(Martin has actually invented a new “writing” strand in the last few weeks: Celebrity juror. Called for jury duty, he’s been tweeting on his experience as a potential juror — you will have to find the links for yourself — in a predictably disruptive manner.)
Disclosure: The KfC’s collect art (mainly Canadian) and do know a little bit about it. We have been in attendance, and bought works, at auctions where, far beyond our means or interests, records have been set for various Canadian artists. The art auction world is an intriguing (and potentially expensive) one — if you ever want a cheap evening’s entertainment go to an art auction and watch both the crowd and the results. As Steve Martin opens this novel, it is also the central focus.
Lacey Yeager is one of those young women who make the Manhattan art world work. Beautiful, smart and ambitious, they arrive from the hinterlands (which may be only 20 miles away), determined to make Manhattan and its attractions “work” for them. They find “jobs” that pay just enough to cover a share of the rent in an over-crowded flat; they take their nourishment and future hopes from the openings and parties that are part of the high expense art world.
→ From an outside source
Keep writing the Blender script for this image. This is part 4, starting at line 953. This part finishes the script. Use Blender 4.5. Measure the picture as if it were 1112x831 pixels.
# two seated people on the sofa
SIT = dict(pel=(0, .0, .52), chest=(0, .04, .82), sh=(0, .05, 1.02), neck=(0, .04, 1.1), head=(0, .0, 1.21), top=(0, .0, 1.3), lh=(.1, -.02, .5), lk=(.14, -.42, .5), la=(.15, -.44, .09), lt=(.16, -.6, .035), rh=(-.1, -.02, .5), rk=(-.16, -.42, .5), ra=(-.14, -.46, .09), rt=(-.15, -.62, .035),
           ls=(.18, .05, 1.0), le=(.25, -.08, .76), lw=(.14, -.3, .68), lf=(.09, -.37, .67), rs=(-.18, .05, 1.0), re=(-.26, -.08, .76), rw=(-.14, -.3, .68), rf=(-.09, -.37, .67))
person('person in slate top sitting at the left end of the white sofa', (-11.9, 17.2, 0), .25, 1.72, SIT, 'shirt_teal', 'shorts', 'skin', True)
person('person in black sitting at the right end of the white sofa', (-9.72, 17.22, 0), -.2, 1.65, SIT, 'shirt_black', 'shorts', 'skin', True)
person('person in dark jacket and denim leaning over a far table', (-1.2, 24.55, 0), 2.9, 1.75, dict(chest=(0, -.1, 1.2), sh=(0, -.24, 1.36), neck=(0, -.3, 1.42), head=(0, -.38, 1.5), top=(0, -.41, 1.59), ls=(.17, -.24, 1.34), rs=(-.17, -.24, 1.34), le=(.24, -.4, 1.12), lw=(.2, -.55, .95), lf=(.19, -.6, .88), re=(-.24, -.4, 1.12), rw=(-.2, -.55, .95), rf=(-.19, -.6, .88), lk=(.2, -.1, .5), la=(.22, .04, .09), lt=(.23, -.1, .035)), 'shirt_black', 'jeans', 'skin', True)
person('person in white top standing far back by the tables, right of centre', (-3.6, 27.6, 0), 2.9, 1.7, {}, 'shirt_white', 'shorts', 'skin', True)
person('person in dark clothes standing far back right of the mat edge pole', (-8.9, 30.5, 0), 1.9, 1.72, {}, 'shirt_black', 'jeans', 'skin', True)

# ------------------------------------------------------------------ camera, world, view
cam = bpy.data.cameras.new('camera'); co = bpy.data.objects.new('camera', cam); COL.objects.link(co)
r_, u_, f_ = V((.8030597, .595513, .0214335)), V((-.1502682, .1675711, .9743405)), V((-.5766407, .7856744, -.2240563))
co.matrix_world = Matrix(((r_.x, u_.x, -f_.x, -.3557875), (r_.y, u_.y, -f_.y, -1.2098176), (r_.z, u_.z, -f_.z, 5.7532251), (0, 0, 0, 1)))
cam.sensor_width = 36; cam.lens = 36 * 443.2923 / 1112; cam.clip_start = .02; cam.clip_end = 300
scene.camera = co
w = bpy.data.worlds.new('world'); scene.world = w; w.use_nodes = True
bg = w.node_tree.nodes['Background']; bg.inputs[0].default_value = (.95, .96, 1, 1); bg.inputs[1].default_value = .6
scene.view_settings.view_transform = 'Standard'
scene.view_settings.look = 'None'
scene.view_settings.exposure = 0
Sotheby’s and Christie’s, the two premier auction houses in New York, drew young, crisp talent from Harvard and its look-alikes. Majors in art history were welcomed over majors in art making, and pretty was preferred in either sex. The houses wanted the staff to look swell as they crisscrossed the busy galleries on exhibition days, holding in their arms files, faxes, and transparencies. Because the pay was low, the young staff was generally financed from home. Parents thought well of it because their children were at respectable firms, working in a glamorous business, with money of all nations charging the atmosphere. The auction houses seemed not as dull as their counterparts on Wall Street, where parents of daughters imagined glass ceilings and bottom painting.
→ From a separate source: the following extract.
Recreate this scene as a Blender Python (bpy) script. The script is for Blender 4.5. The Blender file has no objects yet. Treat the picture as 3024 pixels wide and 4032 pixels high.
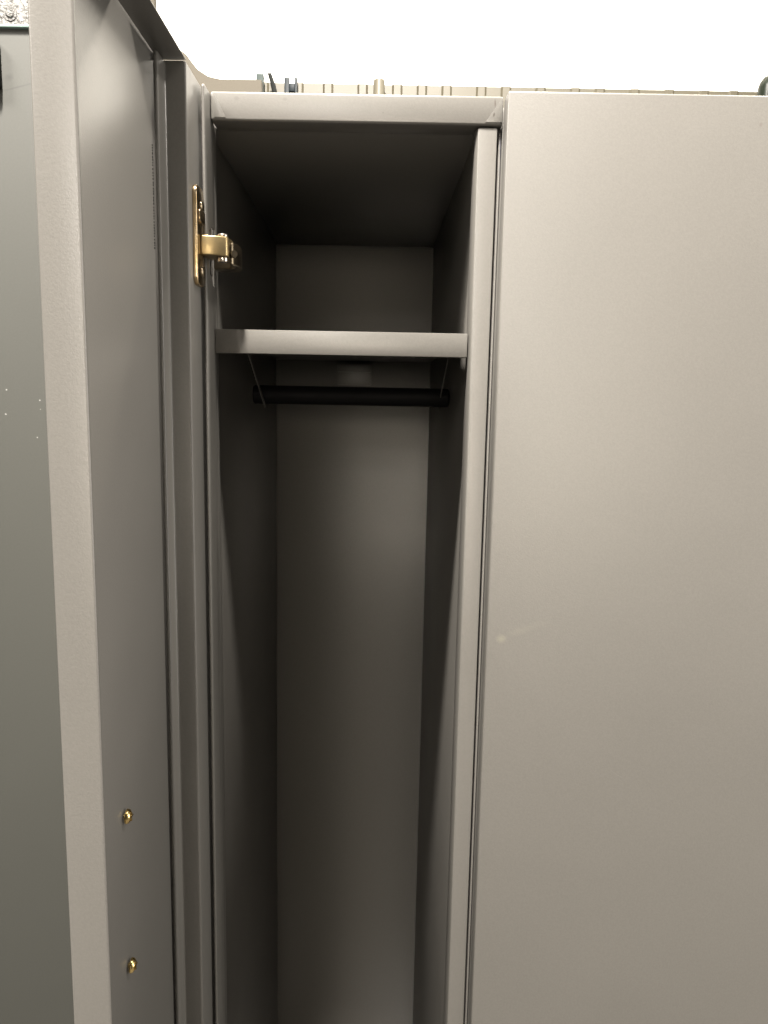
import bpy, bmesh, math, random
from mathutils import Vector, Matrix
random.seed(4)
SC = bpy.context.scene
COL = SC.collection
CZ = 1.52                      # camera height above the floor; shapes below are given relative to it

# ------------------------------------------------------------------ helpers
def new(): return bmesh.new()

def _merge(dst, src):
    me = bpy.data.meshes.new('tmp'); src.to_mesh(me); src.free()
    dst.from_mesh(me); bpy.data.meshes.remove(me)

def _bevel(b, w, seg=2):
    if w > 0:
        es = [e for e in b.edges if len(e.link_faces) == 2 and e.calc_face_angle(0) > 0.35]
        bmesh.ops.bevel(b, geom=es, offset=w, segments=seg, profile=0.5, affect='EDGES', clamp_overlap=True)

def box(dst, x, y, z, bev=0.0008, seg=2):
    b = bmesh.new(); bmesh.ops.create_cube(b, size=1)
    for v in b.verts:
        v.co = Vector((x[0] + (v.co.x + .5)*(x[1]-x[0]), y[0] + (v.co.y + .5)*(y[1]-y[0]), z[0] + (v.co.z + .5)*(z[1]-z[0])))
    bmesh.ops.recalc_face_normals(b, faces=b.faces)
    _bevel(b, bev, seg); _merge(dst, b)

def prism(dst, poly, axis, a, c, bev=0.0006, seg=2):
    """extrude a 2-D polygon: axis 'z' takes (x,y), 'x' takes (y,z), 'y' takes (x,z)"""
    b = bmesh.new()
    def p(q, t):
        return {'z': (q[0], q[1], t), 'x': (t, q[0], q[1]), 'y': (q[0], t, q[1])}[axis]
    lo = [b.verts.new(p(q, a)) for q in poly]; hi = [b.verts.new(p(q, c)) for q in poly]
    n = len(poly)
    b.faces.new(lo); b.faces.new(hi)
    for i in range(n): b.faces.new((lo[i], lo[(i+1) % n], hi[(i+1) % n], hi[i]))
    bmesh.ops.recalc_face_normals(b, faces=b.faces)
    _bevel(b, bev, seg)
    bmesh.ops.triangulate(b, faces=[f for f in b.faces if len(f.verts) > 4])
    _merge(dst, b)

def lathe(dst, prof, origin, axis, n=28):
    """prof: (radius, height) pairs turned round axis"""
    b = bmesh.new(); rings = []
    rot = Vector((0, 0, 1)).rotation_difference(Vector(axis)).to_matrix()
    for r, h in prof:
        if r < 1e-7: rings.append([b.verts.new(rot @ Vector((0, 0, h)) + Vector(origin))])
        else: rings.append([b.verts.new(rot @ Vector((r*math.cos(2*math.pi*k/n), r*math.sin(2*math.pi*k/n), h)) + Vector(origin)) for k in range(n)])
    for A, B in zip(rings, rings[1:]):
        for k in range(n):
            k2 = (k+1) % n
            if len(A) == 1 and len(B) == 1: continue
            if len(A) == 1: b.faces.new((A[0], B[k], B[k2]))
            elif len(B) == 1: b.faces.new((A[k], A[k2], B[0]))
            else: b.faces.new((A[k], A[k2], B[k2], B[k]))
    bmesh.ops.recalc_face_normals(b, faces=b.faces)
    _merge(dst, b)

def rod(dst, p0, p1, r, n=20):
    d = Vector(p1) - Vector(p0); L = d.length
    c = r*.12
    lathe(dst, [(0, 0), (r-c, 0), (r, c), (r, L-c), (r-c, L), (0, L)], p0, d.normalized(), n)

def obj(name, bm, mat, parent=None, loc=(0, 0, 0), smooth=True):
    me = bpy.data.meshes.new(name)
    # into world height, then relative to the parent chain
    off = Vector((0, 0, CZ))
    if parent is not None:
        q = parent
        while q is not None:
            off -= q.location; q = q.parent
    org = Vector(loc)
    bmesh.ops.translate(bm, verts=bm.verts, vec=off - org)
    bm.to_mesh(me); bm.free()
    me.materials.append(mat)
    if smooth:
        for p in me.polygons: p.use_smooth = True
        me.set_sharp_from_angle(angle=math.radians(38))
    o = bpy.data.objects.new(name, me); COL.objects.link(o)
    o.location = org
    o.parent = parent
    return o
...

Lacey is from Georgia and she arrives in New York with both some training and, more important, an attractive face and figure and a lot of ambition. The narrator of the novel, Daniel Chester French Franks (yes, you can guess the puns Martin will play off that), arrives at roughly the same time. Lacey wants major success, Daniel wants to find a road to survival. His version of his goal is worth considering:
I left Stockbridge (Massachusetts), a town set under the glow of its even more famous citizen, the painter of glad America, Norman Rockwell. It is a town that is comfortable with art, although uncomplicated art, not the kind that is taught in educational institutions after high school. My goal, once I discovered that my artistic aspirations were not accompanied by artistic talent, was to learn to write about art with effortless clarity. This is not as easy as it sounds: Whenever I attempted it, I found myself in a convoluted rhetorical tangle from which there was no exit.
Obviously, Norman Rockwell is not a part of the world that either Lacey or Daniel enter.
Those two quotes frame the central conflict in this novel: Lacey wants to get ahead by whatever means are required, the narrator wants to document the process of artistic creation. Martin’s screen-writing ability is present throughout the process. The “get-ahead” story line drives the plot, the value of the novel lies in the documentation of what happens along the way.
I was, and am, more interested in that latter story line and I think the author delivers on it very well. Before she gets fired from Sotheby’s, Lacey’s job provides Martin with the opportunity of showing what the high-end (that means tens of millions of dollars) art auction world looks like, and he does that very well. Like John Updike, who was an accomplished art critic as well as being an excellent fiction writer, Martin knows his art — part of the charm of the novel is the 22 plates of artworks that are reproduced as they show up in the plot.
Lacey wants to climb up the wall of that world and through a combination of skill, beauty, sex and intrigue, she does — albeit with a disastrous fall awaiting each move forward. The narrator, taking a much more conservative course, moves along as well, although much more slowly. Martin uses that narrative structure to supply his own version of what was happening in the New York art world at the time — creators, dealers and buyers are all part of the mix. For this reader, that stream was by far the strongest in the book.
The result of all of this is a very intriguing read. If you are interested at all in the international art world, it is a fascinating picture. If you aren’t, it is probably a work best avoided — Martin as an art world chronicler is much better than Martin as a traditional novelist. An Object of Beauty offers a fascinating, populist take on a world that not many people know. If you are interested or curious about that world, it is worth the read — if you aren’t, checking out Steve Martin’s movies is probably a better investment of your time.